** begin ENTRIES SHOWN **

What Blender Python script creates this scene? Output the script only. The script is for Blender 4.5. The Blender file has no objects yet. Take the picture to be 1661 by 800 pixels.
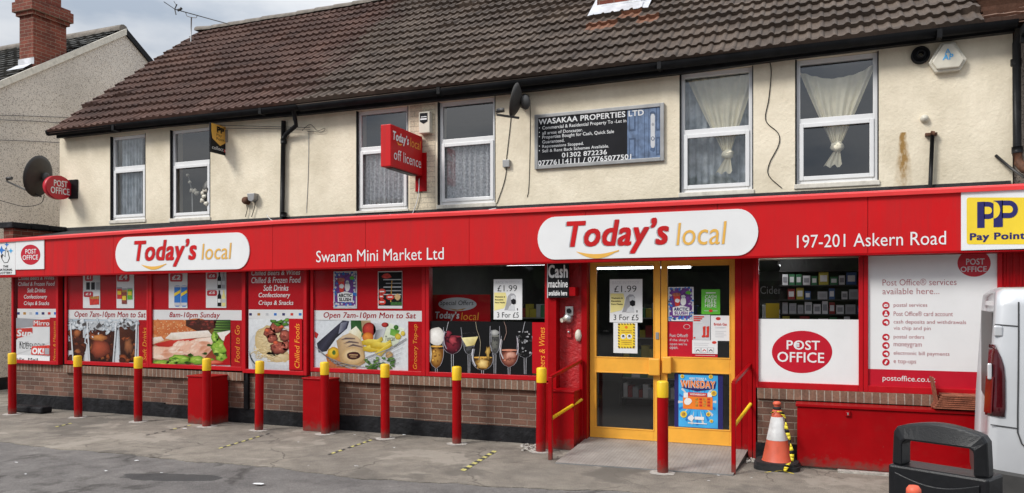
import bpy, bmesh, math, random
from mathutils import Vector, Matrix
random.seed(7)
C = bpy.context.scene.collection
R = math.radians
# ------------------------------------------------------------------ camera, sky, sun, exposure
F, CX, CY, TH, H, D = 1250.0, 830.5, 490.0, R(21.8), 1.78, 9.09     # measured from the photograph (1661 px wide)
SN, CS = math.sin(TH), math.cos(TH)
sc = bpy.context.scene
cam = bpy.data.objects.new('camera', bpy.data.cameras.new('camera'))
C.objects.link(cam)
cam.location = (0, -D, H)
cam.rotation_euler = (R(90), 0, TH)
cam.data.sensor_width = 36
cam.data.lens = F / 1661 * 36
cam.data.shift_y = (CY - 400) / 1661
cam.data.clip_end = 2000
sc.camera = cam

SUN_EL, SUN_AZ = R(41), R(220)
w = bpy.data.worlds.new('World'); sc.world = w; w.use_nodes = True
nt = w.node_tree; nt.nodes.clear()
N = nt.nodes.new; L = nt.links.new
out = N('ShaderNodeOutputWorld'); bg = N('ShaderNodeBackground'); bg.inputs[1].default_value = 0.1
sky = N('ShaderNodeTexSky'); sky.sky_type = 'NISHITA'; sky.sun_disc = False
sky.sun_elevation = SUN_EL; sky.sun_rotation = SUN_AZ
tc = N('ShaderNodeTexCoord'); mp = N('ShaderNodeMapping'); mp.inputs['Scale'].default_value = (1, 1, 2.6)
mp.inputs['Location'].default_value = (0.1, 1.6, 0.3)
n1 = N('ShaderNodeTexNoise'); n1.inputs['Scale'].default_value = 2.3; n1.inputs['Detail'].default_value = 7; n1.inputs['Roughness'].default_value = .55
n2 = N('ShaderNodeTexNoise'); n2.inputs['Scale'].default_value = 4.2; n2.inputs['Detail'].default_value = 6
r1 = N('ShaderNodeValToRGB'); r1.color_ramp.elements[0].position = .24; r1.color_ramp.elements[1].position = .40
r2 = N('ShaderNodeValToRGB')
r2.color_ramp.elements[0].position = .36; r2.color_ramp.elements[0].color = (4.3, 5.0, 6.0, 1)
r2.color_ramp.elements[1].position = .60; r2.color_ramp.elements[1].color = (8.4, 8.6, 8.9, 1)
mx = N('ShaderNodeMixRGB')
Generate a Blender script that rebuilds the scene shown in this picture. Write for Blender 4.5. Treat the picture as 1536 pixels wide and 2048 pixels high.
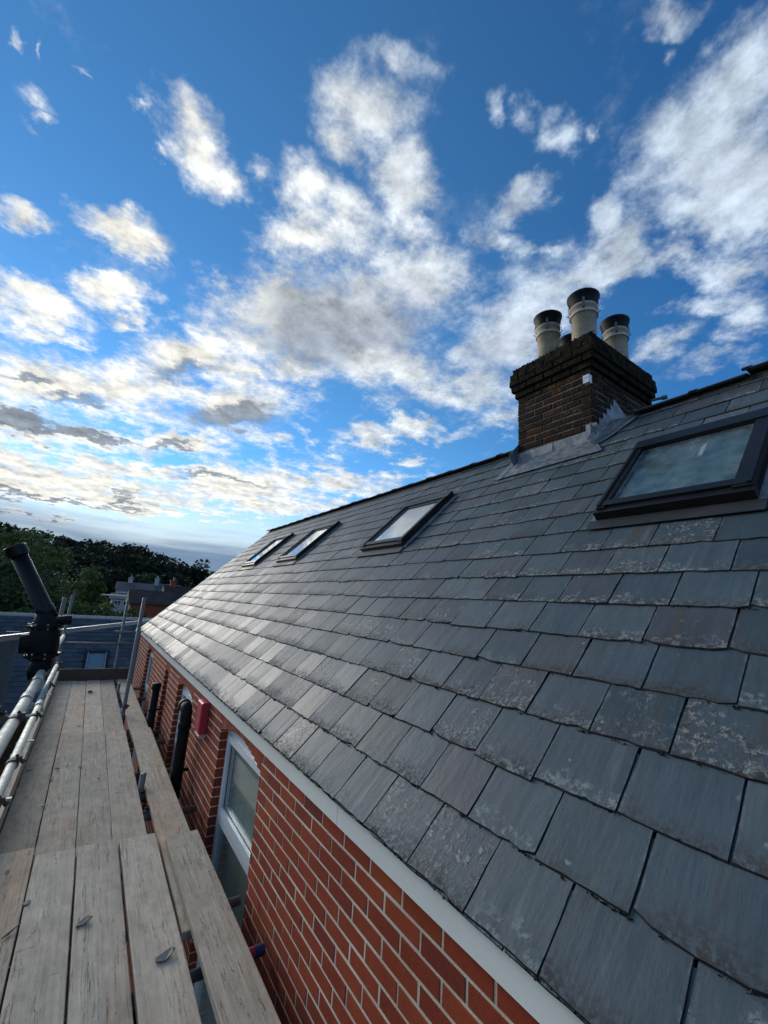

** end ENTRIES SHOWN **

- THE PROBLEM:
Your task is to repeat the opening line of the entries above and each line after it, ending with the line that has "sc.camera = cam". Do not include the pictures.

- WORKED SOLUTION:
What Blender Python script creates this scene? Output the script only. The script is for Blender 4.5. The Blender file has no objects yet. Take the picture to be 1661 by 800 pixels.
import bpy, bmesh, math, random
from mathutils import Vector, Matrix
random.seed(7)
C = bpy.context.scene.collection
R = math.radians
# ------------------------------------------------------------------ camera, sky, sun, exposure
F, CX, CY, TH, H, D = 1250.0, 830.5, 490.0, R(21.8), 1.78, 9.09     # measured from the photograph (1661 px wide)
SN, CS = math.sin(TH), math.cos(TH)
sc = bpy.context.scene
cam = bpy.data.objects.new('camera', bpy.data.cameras.new('camera'))
C.objects.link(cam)
cam.location = (0, -D, H)
cam.rotation_euler = (R(90), 0, TH)
cam.data.sensor_width = 36
cam.data.lens = F / 1661 * 36
cam.data.shift_y = (CY - 400) / 1661
cam.data.clip_end = 2000
sc.camera = cam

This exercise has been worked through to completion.